### OBJECTIVE
Write the data out again, exactly as given.

### DATA SECTION
◆ ◆ ◆
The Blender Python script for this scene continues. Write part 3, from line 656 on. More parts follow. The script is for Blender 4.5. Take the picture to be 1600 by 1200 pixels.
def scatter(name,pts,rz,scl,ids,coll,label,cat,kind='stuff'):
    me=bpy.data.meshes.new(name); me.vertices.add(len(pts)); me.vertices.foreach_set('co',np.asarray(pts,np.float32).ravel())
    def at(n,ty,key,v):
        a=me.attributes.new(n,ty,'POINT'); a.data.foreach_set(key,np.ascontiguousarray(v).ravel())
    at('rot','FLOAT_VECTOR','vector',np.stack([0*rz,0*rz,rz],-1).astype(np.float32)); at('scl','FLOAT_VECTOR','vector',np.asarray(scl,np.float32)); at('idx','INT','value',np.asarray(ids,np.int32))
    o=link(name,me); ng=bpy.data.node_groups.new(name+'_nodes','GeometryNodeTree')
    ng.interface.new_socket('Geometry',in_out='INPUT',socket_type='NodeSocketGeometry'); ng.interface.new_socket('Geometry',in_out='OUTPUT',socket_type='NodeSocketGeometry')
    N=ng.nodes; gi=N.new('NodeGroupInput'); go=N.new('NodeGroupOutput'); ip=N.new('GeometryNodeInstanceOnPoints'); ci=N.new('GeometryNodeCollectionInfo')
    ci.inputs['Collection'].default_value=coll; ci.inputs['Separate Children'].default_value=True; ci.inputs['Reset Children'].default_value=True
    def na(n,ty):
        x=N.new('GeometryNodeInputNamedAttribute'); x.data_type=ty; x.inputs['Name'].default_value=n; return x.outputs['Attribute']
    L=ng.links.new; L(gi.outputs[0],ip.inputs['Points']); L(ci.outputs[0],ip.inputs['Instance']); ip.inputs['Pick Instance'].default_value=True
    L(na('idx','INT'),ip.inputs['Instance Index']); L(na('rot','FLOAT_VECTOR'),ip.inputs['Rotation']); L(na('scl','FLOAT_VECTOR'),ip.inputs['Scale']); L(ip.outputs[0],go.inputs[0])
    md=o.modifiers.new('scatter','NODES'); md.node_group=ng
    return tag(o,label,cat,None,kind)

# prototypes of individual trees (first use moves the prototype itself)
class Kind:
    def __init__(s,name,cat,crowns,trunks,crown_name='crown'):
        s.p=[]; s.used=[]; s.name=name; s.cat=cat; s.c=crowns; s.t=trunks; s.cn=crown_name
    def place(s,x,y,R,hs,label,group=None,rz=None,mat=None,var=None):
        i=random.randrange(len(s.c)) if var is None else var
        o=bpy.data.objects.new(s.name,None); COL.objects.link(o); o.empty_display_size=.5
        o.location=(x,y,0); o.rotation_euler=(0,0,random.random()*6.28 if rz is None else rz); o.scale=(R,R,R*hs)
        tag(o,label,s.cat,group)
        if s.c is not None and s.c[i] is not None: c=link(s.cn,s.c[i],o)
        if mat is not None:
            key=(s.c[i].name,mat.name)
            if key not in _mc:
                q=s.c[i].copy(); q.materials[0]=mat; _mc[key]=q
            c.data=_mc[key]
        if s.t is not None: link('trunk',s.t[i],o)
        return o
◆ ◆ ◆
### SOLUTION
The Blender Python script for this scene continues. Write part 3, from line 656 on. More parts follow. The script is for Blender 4.5. Take the picture to be 1600 by 1200 pixels.
def scatter(name,pts,rz,scl,ids,coll,label,cat,kind='stuff'):
    me=bpy.data.meshes.new(name); me.vertices.add(len(pts)); me.vertices.foreach_set('co',np.asarray(pts,np.float32).ravel())
    def at(n,ty,key,v):
        a=me.attributes.new(n,ty,'POINT'); a.data.foreach_set(key,np.ascontiguousarray(v).ravel())
    at('rot','FLOAT_VECTOR','vector',np.stack([0*rz,0*rz,rz],-1).astype(np.float32)); at('scl','FLOAT_VECTOR','vector',np.asarray(scl,np.float32)); at('idx','INT','value',np.asarray(ids,np.int32))
    o=link(name,me); ng=bpy.data.node_groups.new(name+'_nodes','GeometryNodeTree')
    ng.interface.new_socket('Geometry',in_out='INPUT',socket_type='NodeSocketGeometry'); ng.interface.new_socket('Geometry',in_out='OUTPUT',socket_type='NodeSocketGeometry')
    N=ng.nodes; gi=N.new('NodeGroupInput'); go=N.new('NodeGroupOutput'); ip=N.new('GeometryNodeInstanceOnPoints'); ci=N.new('GeometryNodeCollectionInfo')
    ci.inputs['Collection'].default_value=coll; ci.inputs['Separate Children'].default_value=True; ci.inputs['Reset Children'].default_value=True
    def na(n,ty):
        x=N.new('GeometryNodeInputNamedAttribute'); x.data_type=ty; x.inputs['Name'].default_value=n; return x.outputs['Attribute']
    L=ng.links.new; L(gi.outputs[0],ip.inputs['Points']); L(ci.outputs[0],ip.inputs['Instance']); ip.inputs['Pick Instance'].default_value=True
    L(na('idx','INT'),ip.inputs['Instance Index']); L(na('rot','FLOAT_VECTOR'),ip.inputs['Rotation']); L(na('scl','FLOAT_VECTOR'),ip.inputs['Scale']); L(ip.outputs[0],go.inputs[0])
    md=o.modifiers.new('scatter','NODES'); md.node_group=ng
    return tag(o,label,cat,None,kind)

# prototypes of individual trees (first use moves the prototype itself)
class Kind:
    def __init__(s,name,cat,crowns,trunks,crown_name='crown'):
        s.p=[]; s.used=[]; s.name=name; s.cat=cat; s.c=crowns; s.t=trunks; s.cn=crown_name
    def place(s,x,y,R,hs,label,group=None,rz=None,mat=None,var=None):
        i=random.randrange(len(s.c)) if var is None else var
        o=bpy.data.objects.new(s.name,None); COL.objects.link(o); o.empty_display_size=.5
        o.location=(x,y,0); o.rotation_euler=(0,0,random.random()*6.28 if rz is None else rz); o.scale=(R,R,R*hs)
        tag(o,label,s.cat,group)
        if s.c is not None and s.c[i] is not None: c=link(s.cn,s.c[i],o)
        if mat is not None:
            key=(s.c[i].name,mat.name)
            if key not in _mc:
                q=s.c[i].copy(); q.materials[0]=mat; _mc[key]=q
            c.data=_mc[key]
        if s.t is not None: link('trunk',s.t[i],o)
        return o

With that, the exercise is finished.